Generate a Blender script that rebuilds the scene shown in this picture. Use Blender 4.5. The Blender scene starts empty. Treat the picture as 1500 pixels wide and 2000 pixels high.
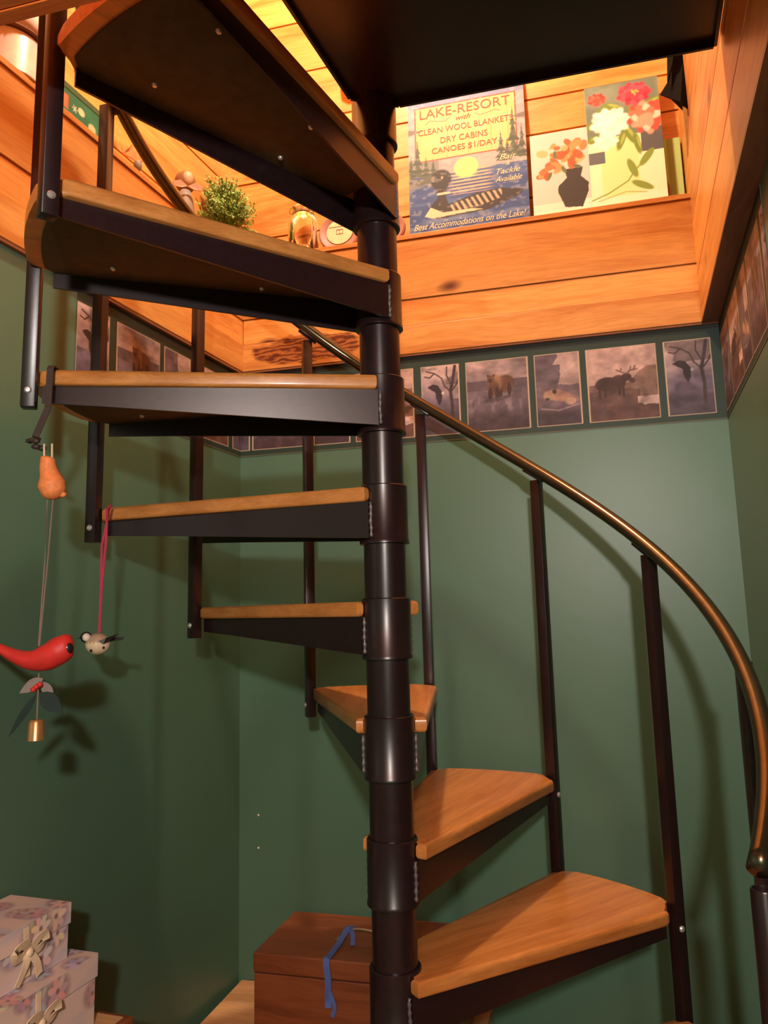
import bpy, bmesh, math, random
import numpy as np
from mathutils import Vector, Matrix
C = bpy.context.scene
COL = C.collection
PI = math.pi

# ---------------------------------------------------------------- camera
cam_data = bpy.data.cameras.new('camera')
cam = bpy.data.objects.new('camera', cam_data); COL.objects.link(cam)
CP = Vector((0.0, -1.5261, -0.0136))
YAW, PITCH, ROLL, FPX = 0.001144, 0.158448, -0.025539, 1541.43
cy_, sy_, cp_, sp_ = math.cos(YAW), math.sin(YAW), math.cos(PITCH), math.sin(PITCH)
fwd = Vector((sy_*cp_, cy_*cp_, sp_)); rt = Vector((cy_, -sy_, 0)); up = rt.cross(fwd)
r2 = math.cos(ROLL)*rt + math.sin(ROLL)*up; u2 = -math.sin(ROLL)*rt + math.cos(ROLL)*up
m = Matrix((( r2.x, u2.x, -fwd.x, CP.x), (r2.y, u2.y, -fwd.y, CP.y), (r2.z, u2.z, -fwd.z, CP.z), (0, 0, 0, 1)))
cam.matrix_world = m
cam_data.sensor_fit = 'VERTICAL'; cam_data.sensor_height = 36.0; cam_data.lens = FPX/2000*36
cam_data.shift_y = -58.07/2000; cam_data.clip_start = 0.02
C.camera = cam

# ---------------------------------------------------------------- world, lamps, exposure
w = bpy.data.worlds.new('world'); C.world = w; w.use_nodes = True
w.node_tree.nodes['Background'].inputs[0].default_value = (1.0, 0.72, 0.42, 1)
w.node_tree.nodes['Background'].inputs[1].default_value = 0.02

def lamp(name, loc, power, color, radius):
    l = bpy.data.lights.new(name, 'POINT'); l.energy = power; l.color = color; l.shadow_soft_size = radius
    o = bpy.data.objects.new(name, l); COL.objects.link(o); o.location = loc; return o
lamp('room_lamp', (-0.03, -2.40, 0.50), 142, (1.0, 0.92, 0.85), 0.05)      # lower room, ceiling lamp behind the camera
lamp('upper_lamp', (-0.12, 0.10, 2.35), 140, (1.0, 0.80, 0.57), 0.06)     # upper floor, lamp over the stairwell
vs = C.view_settings
vs.view_transform = 'Standard'; vs.look = 'None'; vs.exposure = 0.0; vs.gamma = 1.0; vs.use_curve_mapping = False

# ---------------------------------------------------------------- materials
def lin(c):
    return tuple((x/12.92 if x <= 0.04045 else ((x+0.055)/1.055)**2.4) for x in c)
def rgb(r, g, b): return (*lin((r/255, g/255, b/255)), 1)
class NT:
    def __init__(s, name):
        s.m = bpy.data.materials.new(name); s.m.use_nodes = True; s.t = s.m.node_tree
        s.b = s.t.nodes['Principled BSDF']
    def n(s, typ, **kw):
        nd = s.t.nodes.new(typ)
        for k, v in kw.items():
            if k.startswith('i_'): nd.inputs[k[2:].replace('_', ' ')].default_value = v
            elif isinstance(k, str) and k[0] == 'I': nd.inputs[int(k[1:])].default_value = v
            else: setattr(nd, k, v)
        return nd
    def l(s, a, b): s.t.links.new(a, b)
    def coord(s, scale=(1, 1, 1), out='Object'):
        tc = s.n('ShaderNodeTexCoord'); mp = s.n('ShaderNodeMapping'); mp.inputs['Scale'].default_value = scale
        s.l(tc.outputs[out], mp.inputs[0]); return mp.outputs[0]
    def ramp(s, fac, stops):
        r = s.n('ShaderNodeValToRGB'); e = r.color_ramp.elements
        while len(e) < len(stops): e.new(0.5)
        for el, (p, c) in zip(e, stops): el.position = p; el.color = c
        s.l(fac, r.inputs[0]); return r.outputs[0]
    def mix(s, a, b, fac, mode='MIX'):
        x = s.n('ShaderNodeMix', data_type='RGBA', blend_type=mode)
        for sock, v in ((x.inputs[6], a), (x.inputs[7], b), (x.inputs[0], fac)):
            if hasattr(v, 'is_linked'): s.l(v, sock)
            else: sock.default_value = v
        return x.outputs[2]
    def math(s, op, a, b=0.0, c=0.0):
        x = s.n('ShaderNodeMath', operation=op)
        for i, v in enumerate((a, b, c)):
            if hasattr(v, 'is_linked'): s.l(v, x.inputs[i])
            else: x.inputs[i].default_value = v
        return x.outputs[0]
    def bump(s, h, strength=0.2, dist=0.002):
        b = s.n('ShaderNodeBump'); b.inputs['Strength'].default_value = strength; b.inputs['Distance'].default_value = dist
        s.l(h, b.inputs['Height']); s.l(b.outputs[0], s.b.inputs['Normal'])
    def set(s, color=None, rough=None, metal=None, spec=None, coat=None):
        if color is not None:
            if hasattr(color, 'is_linked'): s.l(color, s.b.inputs['Base Color'])
            else: s.b.inputs['Base Color'].default_value = color
        if rough is not None:
            if hasattr(rough, 'is_linked'): s.l(rough, s.b.inputs['Roughness'])
            else: s.b.inputs['Roughness'].default_value = rough
        if metal is not None: s.b.inputs['Metallic'].default_value = metal
        if spec is not None: s.b.inputs['Specular IOR Level'].default_value = spec
        if coat is not None: s.b.inputs['Coat Weight'].default_value = coat; s.b.inputs['Coat Roughness'].default_value = 0.15
        return s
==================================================
_WHAT THE EXERCISE ASKS_. Reproduce every line above as written, skipping pictures.

_EXPECTED ANSWER_.
Generate a Blender script that rebuilds the scene shown in this picture. Use Blender 4.5. The Blender scene starts empty. Treat the picture as 1500 pixels wide and 2000 pixels high.
import bpy, bmesh, math, random
import numpy as np
from mathutils import Vector, Matrix
C = bpy.context.scene
COL = C.collection
PI = math.pi

# ---------------------------------------------------------------- camera
cam_data = bpy.data.cameras.new('camera')
cam = bpy.data.objects.new('camera', cam_data); COL.objects.link(cam)
CP = Vector((0.0, -1.5261, -0.0136))
YAW, PITCH, ROLL, FPX = 0.001144, 0.158448, -0.025539, 1541.43
cy_, sy_, cp_, sp_ = math.cos(YAW), math.sin(YAW), math.cos(PITCH), math.sin(PITCH)
fwd = Vector((sy_*cp_, cy_*cp_, sp_)); rt = Vector((cy_, -sy_, 0)); up = rt.cross(fwd)
r2 = math.cos(ROLL)*rt + math.sin(ROLL)*up; u2 = -math.sin(ROLL)*rt + math.cos(ROLL)*up
m = Matrix((( r2.x, u2.x, -fwd.x, CP.x), (r2.y, u2.y, -fwd.y, CP.y), (r2.z, u2.z, -fwd.z, CP.z), (0, 0, 0, 1)))
cam.matrix_world = m
cam_data.sensor_fit = 'VERTICAL'; cam_data.sensor_height = 36.0; cam_data.lens = FPX/2000*36
cam_data.shift_y = -58.07/2000; cam_data.clip_start = 0.02
C.camera = cam

# ---------------------------------------------------------------- world, lamps, exposure
w = bpy.data.worlds.new('world'); C.world = w; w.use_nodes = True
w.node_tree.nodes['Background'].inputs[0].default_value = (1.0, 0.72, 0.42, 1)
w.node_tree.nodes['Background'].inputs[1].default_value = 0.02

def lamp(name, loc, power, color, radius):
    l = bpy.data.lights.new(name, 'POINT'); l.energy = power; l.color = color; l.shadow_soft_size = radius
    o = bpy.data.objects.new(name, l); COL.objects.link(o); o.location = loc; return o
lamp('room_lamp', (-0.03, -2.40, 0.50), 142, (1.0, 0.92, 0.85), 0.05)      # lower room, ceiling lamp behind the camera
lamp('upper_lamp', (-0.12, 0.10, 2.35), 140, (1.0, 0.80, 0.57), 0.06)     # upper floor, lamp over the stairwell
vs = C.view_settings
vs.view_transform = 'Standard'; vs.look = 'None'; vs.exposure = 0.0; vs.gamma = 1.0; vs.use_curve_mapping = False

# ---------------------------------------------------------------- materials
def lin(c):
    return tuple((x/12.92 if x <= 0.04045 else ((x+0.055)/1.055)**2.4) for x in c)
def rgb(r, g, b): return (*lin((r/255, g/255, b/255)), 1)
class NT:
    def __init__(s, name):
        s.m = bpy.data.materials.new(name); s.m.use_nodes = True; s.t = s.m.node_tree
        s.b = s.t.nodes['Principled BSDF']
    def n(s, typ, **kw):
        nd = s.t.nodes.new(typ)
        for k, v in kw.items():
            if k.startswith('i_'): nd.inputs[k[2:].replace('_', ' ')].default_value = v
            elif isinstance(k, str) and k[0] == 'I': nd.inputs[int(k[1:])].default_value = v
            else: setattr(nd, k, v)
        return nd
    def l(s, a, b): s.t.links.new(a, b)
    def coord(s, scale=(1, 1, 1), out='Object'):
        tc = s.n('ShaderNodeTexCoord'); mp = s.n('ShaderNodeMapping'); mp.inputs['Scale'].default_value = scale
        s.l(tc.outputs[out], mp.inputs[0]); return mp.outputs[0]
    def ramp(s, fac, stops):
        r = s.n('ShaderNodeValToRGB'); e = r.color_ramp.elements
        while len(e) < len(stops): e.new(0.5)
        for el, (p, c) in zip(e, stops): el.position = p; el.color = c
        s.l(fac, r.inputs[0]); return r.outputs[0]
    def mix(s, a, b, fac, mode='MIX'):
        x = s.n('ShaderNodeMix', data_type='RGBA', blend_type=mode)
        for sock, v in ((x.inputs[6], a), (x.inputs[7], b), (x.inputs[0], fac)):
            if hasattr(v, 'is_linked'): s.l(v, sock)
            else: sock.default_value = v
        return x.outputs[2]
    def math(s, op, a, b=0.0, c=0.0):
        x = s.n('ShaderNodeMath', operation=op)
        for i, v in enumerate((a, b, c)):
            if hasattr(v, 'is_linked'): s.l(v, x.inputs[i])
            else: x.inputs[i].default_value = v
        return x.outputs[0]
    def bump(s, h, strength=0.2, dist=0.002):
        b = s.n('ShaderNodeBump'); b.inputs['Strength'].default_value = strength; b.inputs['Distance'].default_value = dist
        s.l(h, b.inputs['Height']); s.l(b.outputs[0], s.b.inputs['Normal'])
    def set(s, color=None, rough=None, metal=None, spec=None, coat=None):
        if color is not None:
            if hasattr(color, 'is_linked'): s.l(color, s.b.inputs['Base Color'])
            else: s.b.inputs['Base Color'].default_value = color
        if rough is not None:
            if hasattr(rough, 'is_linked'): s.l(rough, s.b.inputs['Roughness'])
            else: s.b.inputs['Roughness'].default_value = rough
        if metal is not None: s.b.inputs['Metallic'].default_value = metal
        if spec is not None: s.b.inputs['Specular IOR Level'].default_value = spec
        if coat is not None: s.b.inputs['Coat Weight'].default_value = coat; s.b.inputs['Coat Roughness'].default_value = 0.15
        return s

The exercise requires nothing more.